The expulsion of the Moriscos
The plight of the Moriscos was the most serious social crisis of the reign. The great majority of the Moriscos lived in the kingdom of Valencia. Like those of Andalusia, they had been forcibly but ineffectively converted to Christianity. Most of them were relatively poor farmers, agricultural labourers, or small tradesmen and hucksters. Although they were hated and despised by the poor Christian peasants, the Moriscos were protected by the landowners for whom they provided industrious tenants and labourers.

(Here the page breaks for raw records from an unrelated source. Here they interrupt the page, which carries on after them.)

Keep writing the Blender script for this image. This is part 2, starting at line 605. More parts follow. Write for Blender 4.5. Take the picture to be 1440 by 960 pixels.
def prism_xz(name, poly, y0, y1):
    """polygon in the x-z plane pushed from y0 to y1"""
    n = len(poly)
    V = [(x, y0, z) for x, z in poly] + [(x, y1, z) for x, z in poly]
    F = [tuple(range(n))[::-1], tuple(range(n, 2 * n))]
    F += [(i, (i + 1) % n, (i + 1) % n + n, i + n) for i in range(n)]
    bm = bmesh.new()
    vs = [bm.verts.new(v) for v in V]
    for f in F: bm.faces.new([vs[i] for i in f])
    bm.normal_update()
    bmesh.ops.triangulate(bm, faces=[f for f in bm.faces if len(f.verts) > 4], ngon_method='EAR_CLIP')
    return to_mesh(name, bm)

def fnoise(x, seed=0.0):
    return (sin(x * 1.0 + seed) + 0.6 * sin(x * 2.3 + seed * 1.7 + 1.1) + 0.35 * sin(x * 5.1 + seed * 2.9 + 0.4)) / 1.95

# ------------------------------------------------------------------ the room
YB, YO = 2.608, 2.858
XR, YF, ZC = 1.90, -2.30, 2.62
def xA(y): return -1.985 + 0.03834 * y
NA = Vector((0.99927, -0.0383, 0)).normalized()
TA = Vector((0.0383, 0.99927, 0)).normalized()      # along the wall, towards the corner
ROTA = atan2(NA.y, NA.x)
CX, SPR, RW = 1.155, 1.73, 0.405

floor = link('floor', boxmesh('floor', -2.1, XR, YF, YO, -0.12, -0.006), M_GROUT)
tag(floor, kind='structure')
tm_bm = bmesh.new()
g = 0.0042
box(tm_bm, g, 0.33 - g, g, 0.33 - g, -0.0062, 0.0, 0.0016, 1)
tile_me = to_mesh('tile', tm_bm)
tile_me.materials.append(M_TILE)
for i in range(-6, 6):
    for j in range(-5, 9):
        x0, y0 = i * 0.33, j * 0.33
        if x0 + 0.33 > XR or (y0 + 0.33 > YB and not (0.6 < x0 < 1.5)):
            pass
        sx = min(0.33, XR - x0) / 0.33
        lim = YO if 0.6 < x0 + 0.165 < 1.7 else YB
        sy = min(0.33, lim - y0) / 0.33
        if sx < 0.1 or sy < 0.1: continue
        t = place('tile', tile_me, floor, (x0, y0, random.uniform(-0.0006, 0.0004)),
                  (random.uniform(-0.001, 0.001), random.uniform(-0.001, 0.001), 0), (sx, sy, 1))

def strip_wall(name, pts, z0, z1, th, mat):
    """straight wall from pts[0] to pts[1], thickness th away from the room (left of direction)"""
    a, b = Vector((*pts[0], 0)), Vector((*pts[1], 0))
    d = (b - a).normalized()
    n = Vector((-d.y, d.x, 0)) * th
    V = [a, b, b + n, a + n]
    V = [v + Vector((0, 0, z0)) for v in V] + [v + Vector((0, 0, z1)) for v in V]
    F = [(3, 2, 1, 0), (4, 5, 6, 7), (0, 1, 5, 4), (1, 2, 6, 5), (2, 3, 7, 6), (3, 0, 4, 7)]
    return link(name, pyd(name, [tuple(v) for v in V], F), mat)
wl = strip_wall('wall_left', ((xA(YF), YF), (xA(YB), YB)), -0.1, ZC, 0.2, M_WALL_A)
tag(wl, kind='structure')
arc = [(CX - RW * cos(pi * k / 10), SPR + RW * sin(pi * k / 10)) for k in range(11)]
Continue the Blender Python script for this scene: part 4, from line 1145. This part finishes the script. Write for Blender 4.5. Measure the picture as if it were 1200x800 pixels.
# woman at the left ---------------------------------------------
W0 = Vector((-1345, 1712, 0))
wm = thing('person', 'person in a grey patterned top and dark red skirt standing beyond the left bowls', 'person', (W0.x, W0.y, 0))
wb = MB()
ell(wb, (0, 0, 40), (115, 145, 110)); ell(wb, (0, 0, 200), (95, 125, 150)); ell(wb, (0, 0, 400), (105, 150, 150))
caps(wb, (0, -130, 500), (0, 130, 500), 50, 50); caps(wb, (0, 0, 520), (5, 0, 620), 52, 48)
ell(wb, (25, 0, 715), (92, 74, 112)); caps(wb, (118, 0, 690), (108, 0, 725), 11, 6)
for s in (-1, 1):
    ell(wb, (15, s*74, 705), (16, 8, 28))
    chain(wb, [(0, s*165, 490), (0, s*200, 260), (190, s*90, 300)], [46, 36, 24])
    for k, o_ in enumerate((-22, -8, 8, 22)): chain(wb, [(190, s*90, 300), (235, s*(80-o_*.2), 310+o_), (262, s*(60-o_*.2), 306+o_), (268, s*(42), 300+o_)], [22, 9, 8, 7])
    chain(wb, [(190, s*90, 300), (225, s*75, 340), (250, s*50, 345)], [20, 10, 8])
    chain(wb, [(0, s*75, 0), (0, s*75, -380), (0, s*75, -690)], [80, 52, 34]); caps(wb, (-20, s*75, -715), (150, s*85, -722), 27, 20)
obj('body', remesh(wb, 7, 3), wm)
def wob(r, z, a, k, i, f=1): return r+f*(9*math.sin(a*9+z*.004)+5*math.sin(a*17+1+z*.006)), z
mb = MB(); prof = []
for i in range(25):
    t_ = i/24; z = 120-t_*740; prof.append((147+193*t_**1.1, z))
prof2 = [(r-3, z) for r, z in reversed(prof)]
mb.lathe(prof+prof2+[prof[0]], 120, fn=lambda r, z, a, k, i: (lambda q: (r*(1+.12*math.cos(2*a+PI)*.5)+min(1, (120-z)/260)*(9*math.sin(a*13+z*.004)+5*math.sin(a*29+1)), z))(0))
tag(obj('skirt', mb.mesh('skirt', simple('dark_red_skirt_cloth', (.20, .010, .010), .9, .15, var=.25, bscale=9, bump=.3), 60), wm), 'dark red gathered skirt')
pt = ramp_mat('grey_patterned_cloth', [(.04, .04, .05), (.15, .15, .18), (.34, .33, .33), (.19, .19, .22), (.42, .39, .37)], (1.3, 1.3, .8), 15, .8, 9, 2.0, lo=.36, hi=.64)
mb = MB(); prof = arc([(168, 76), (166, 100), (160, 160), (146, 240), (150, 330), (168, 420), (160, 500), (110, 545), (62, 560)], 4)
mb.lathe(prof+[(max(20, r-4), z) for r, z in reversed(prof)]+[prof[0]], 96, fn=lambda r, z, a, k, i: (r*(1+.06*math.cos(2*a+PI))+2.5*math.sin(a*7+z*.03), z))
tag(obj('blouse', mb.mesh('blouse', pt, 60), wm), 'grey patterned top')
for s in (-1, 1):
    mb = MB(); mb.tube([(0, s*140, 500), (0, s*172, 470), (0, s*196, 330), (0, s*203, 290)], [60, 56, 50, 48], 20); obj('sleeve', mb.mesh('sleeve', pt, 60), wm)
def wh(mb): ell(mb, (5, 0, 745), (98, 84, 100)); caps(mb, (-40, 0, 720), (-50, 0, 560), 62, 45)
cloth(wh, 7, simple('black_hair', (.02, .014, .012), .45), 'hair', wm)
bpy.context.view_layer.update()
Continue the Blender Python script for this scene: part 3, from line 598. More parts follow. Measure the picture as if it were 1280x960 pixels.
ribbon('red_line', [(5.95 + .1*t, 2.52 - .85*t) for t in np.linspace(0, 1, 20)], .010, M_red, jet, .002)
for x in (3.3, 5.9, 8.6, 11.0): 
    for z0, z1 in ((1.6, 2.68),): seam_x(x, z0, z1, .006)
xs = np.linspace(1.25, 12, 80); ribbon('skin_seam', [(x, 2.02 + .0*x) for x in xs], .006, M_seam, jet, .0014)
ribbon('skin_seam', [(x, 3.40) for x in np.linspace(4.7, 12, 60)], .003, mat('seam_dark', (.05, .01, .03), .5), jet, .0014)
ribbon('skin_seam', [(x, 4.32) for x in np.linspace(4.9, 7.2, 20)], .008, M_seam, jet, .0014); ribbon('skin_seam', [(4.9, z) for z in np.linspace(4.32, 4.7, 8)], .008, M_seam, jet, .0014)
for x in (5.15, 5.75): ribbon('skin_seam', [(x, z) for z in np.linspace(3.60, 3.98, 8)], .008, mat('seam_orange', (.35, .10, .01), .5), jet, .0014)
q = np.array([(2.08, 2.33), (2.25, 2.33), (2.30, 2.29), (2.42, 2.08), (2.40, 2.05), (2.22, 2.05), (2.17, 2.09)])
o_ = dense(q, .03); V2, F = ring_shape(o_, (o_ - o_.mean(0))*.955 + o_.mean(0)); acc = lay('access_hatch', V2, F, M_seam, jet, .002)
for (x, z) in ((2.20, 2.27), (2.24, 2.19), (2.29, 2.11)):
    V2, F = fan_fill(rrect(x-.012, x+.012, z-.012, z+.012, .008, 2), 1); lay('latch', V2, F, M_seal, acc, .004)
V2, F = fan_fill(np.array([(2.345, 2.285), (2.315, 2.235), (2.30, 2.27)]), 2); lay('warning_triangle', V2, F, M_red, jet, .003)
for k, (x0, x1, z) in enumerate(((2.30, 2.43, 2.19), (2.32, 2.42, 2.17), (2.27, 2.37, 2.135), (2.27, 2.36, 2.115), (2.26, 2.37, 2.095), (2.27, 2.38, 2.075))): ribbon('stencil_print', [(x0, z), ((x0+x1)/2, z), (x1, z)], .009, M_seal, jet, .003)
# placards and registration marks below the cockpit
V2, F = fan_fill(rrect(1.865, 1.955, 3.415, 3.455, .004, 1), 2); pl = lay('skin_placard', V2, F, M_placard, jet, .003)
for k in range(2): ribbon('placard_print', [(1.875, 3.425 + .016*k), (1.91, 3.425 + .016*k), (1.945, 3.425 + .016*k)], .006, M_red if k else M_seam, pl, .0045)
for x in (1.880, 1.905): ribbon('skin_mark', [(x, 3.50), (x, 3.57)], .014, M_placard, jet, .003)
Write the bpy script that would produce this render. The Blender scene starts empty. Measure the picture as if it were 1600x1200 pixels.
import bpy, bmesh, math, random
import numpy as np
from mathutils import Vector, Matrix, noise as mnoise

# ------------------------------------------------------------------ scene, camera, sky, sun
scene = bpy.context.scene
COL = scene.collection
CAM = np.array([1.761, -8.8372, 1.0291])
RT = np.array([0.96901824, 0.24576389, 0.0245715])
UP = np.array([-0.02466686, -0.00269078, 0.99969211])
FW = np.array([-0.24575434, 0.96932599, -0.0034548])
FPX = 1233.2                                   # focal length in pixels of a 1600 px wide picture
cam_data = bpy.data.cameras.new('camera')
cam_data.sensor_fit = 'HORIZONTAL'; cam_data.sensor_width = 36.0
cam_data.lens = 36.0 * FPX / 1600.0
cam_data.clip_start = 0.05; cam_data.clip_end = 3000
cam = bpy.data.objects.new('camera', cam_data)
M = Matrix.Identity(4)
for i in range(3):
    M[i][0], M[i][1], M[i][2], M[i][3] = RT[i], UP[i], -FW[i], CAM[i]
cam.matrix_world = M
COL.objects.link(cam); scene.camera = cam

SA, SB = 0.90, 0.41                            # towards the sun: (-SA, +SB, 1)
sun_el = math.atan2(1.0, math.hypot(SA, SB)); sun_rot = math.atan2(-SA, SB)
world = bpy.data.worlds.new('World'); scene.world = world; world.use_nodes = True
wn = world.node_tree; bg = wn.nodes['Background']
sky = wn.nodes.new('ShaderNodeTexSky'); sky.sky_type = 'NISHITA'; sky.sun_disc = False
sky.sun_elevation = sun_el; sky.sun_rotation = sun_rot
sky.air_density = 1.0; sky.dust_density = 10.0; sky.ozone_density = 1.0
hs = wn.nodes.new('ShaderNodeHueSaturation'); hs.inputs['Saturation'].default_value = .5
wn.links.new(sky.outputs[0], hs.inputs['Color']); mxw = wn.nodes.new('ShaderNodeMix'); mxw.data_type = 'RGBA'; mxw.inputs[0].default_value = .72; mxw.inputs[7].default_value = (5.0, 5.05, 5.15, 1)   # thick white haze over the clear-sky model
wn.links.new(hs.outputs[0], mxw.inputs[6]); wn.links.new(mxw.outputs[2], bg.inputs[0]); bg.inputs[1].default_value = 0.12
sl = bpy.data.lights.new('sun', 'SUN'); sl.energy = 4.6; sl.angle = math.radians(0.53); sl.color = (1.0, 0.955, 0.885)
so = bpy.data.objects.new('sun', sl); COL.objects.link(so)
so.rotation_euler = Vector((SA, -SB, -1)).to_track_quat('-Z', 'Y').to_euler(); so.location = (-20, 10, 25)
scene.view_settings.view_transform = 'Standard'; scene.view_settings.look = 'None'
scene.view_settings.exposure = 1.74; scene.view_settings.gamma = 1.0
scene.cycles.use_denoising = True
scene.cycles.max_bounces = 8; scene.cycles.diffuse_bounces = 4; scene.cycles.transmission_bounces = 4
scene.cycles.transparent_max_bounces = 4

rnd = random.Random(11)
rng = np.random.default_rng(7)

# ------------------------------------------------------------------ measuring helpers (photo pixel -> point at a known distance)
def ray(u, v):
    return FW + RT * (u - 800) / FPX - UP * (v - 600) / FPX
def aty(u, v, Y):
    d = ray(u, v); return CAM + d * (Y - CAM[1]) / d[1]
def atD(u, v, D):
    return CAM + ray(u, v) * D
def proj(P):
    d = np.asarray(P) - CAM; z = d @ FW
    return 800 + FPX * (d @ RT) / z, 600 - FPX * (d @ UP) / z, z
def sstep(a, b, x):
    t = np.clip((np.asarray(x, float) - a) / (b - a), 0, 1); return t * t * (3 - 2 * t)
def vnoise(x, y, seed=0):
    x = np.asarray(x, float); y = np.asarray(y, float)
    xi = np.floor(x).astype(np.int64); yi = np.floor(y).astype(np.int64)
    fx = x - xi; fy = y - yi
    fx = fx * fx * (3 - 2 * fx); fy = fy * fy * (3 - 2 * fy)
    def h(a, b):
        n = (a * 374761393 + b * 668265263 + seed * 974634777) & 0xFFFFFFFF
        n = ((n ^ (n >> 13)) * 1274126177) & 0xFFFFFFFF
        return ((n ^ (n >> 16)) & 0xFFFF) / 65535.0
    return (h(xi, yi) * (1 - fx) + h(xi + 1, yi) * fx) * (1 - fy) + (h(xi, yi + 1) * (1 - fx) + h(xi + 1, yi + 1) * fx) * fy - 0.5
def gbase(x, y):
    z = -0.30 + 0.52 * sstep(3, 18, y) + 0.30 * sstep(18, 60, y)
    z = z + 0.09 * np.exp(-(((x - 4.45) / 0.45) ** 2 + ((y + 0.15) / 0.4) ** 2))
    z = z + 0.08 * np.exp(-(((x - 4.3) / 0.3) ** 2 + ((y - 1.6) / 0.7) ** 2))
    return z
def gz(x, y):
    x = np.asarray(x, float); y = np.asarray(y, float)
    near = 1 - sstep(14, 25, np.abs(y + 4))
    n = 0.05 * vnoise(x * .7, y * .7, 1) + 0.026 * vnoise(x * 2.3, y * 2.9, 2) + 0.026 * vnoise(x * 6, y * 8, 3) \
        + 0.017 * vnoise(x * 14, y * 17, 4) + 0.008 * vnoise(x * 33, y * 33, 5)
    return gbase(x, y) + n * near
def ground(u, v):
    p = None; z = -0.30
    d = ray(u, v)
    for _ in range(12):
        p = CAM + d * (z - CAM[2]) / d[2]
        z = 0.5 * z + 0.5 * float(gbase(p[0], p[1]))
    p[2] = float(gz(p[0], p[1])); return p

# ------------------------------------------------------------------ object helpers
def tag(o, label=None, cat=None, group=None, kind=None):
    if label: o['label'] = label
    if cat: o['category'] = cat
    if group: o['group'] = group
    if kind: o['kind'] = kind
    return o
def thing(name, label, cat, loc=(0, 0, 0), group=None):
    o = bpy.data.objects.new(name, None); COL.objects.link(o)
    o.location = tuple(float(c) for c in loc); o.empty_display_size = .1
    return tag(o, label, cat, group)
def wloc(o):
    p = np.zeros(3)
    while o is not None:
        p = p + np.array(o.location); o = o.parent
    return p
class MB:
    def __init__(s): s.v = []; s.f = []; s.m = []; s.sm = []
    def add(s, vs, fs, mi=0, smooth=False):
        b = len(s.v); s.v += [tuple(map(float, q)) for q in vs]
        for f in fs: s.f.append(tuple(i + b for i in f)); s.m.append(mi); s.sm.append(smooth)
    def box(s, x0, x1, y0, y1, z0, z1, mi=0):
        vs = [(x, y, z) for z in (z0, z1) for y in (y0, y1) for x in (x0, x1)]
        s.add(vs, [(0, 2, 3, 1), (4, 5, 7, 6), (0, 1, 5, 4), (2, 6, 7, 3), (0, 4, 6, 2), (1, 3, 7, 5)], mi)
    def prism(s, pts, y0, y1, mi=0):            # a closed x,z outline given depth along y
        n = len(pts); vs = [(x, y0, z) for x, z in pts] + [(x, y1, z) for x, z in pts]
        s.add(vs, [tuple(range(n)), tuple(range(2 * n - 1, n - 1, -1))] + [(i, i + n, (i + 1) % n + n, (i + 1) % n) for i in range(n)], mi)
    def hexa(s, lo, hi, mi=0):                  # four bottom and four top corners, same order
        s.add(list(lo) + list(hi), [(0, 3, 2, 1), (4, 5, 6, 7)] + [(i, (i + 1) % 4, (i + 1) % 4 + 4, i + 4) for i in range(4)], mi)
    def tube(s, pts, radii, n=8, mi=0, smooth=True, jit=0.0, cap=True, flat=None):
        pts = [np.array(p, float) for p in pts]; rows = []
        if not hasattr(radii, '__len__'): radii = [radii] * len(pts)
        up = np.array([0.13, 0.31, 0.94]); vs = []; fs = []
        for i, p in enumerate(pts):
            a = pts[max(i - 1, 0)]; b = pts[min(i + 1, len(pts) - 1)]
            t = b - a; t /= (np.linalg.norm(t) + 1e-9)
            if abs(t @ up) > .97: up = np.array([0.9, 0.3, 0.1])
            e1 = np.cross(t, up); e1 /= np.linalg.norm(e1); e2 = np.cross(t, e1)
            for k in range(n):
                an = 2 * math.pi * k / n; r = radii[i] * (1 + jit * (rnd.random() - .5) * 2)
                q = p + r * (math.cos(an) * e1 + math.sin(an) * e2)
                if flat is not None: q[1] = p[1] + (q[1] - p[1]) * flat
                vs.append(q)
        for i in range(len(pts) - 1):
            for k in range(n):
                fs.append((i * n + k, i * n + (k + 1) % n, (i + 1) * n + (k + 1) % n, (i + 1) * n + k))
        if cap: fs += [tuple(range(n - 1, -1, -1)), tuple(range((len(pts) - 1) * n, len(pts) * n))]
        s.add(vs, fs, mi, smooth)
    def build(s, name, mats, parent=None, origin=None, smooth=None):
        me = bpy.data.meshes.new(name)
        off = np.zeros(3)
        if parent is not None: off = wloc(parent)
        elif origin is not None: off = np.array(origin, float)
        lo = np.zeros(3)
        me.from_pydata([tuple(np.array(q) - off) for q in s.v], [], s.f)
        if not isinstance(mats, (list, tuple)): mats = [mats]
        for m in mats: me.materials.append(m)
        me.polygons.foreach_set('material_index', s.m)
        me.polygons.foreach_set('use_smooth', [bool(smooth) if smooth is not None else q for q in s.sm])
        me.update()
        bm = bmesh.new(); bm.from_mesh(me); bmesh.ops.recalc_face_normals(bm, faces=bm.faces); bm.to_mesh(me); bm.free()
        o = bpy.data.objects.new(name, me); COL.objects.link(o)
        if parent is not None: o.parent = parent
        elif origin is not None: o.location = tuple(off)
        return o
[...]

For many years a controversy raged between those who wanted to “solve” the Morisco problem by expulsion and those who pleaded for time and money to achieve the genuine assimilation and Christianization of the Moriscos. While the practical economic aspects of these two views were not neglected, it was characteristic of the Spain of the period that the main emphasis of the debate was on the religious and moral problems. In 1609 Lerma’s government ordered the expulsion of the Moriscos. Lerma saw it as part of a policy of disengagement from “Castilian” power politics in central Europe—he himself was a Valencian—and a renewed shifting of Spanish energies toward North Africa and Islam. As a Valencian landowner, he also hoped for personal gain from the confiscation of Morisco land. By 1614 some 275,000 Moriscos had been forced to leave Spain. The majority of Spaniards undoubtedly approved of the expulsion.
The economic effects of the expulsion have generated considerable debate, both at the time and today. In Castile the effects were probably slight. In Aragon and Valencia, where the Moriscos had constituted between 20 and 30 percent of the population, they were certainly much greater. Some but by no means all Morisco land was resettled by “old” Christians. There was a shift from labour-intensive sugar and rice production to mulberry cultivation for silk and viticulture. The greatest difficulties were caused by the indebtedness of the Morisco peasants and the consequent losses suffered by their urban creditors. An ironic footnote to the expulsion was the plight of the Aragonese and Valencian Inquisitions. Although they once favoured expulsion, they were now left without their major source of income, the composition fines for Moorish practices that they imposed on the Morisco villages.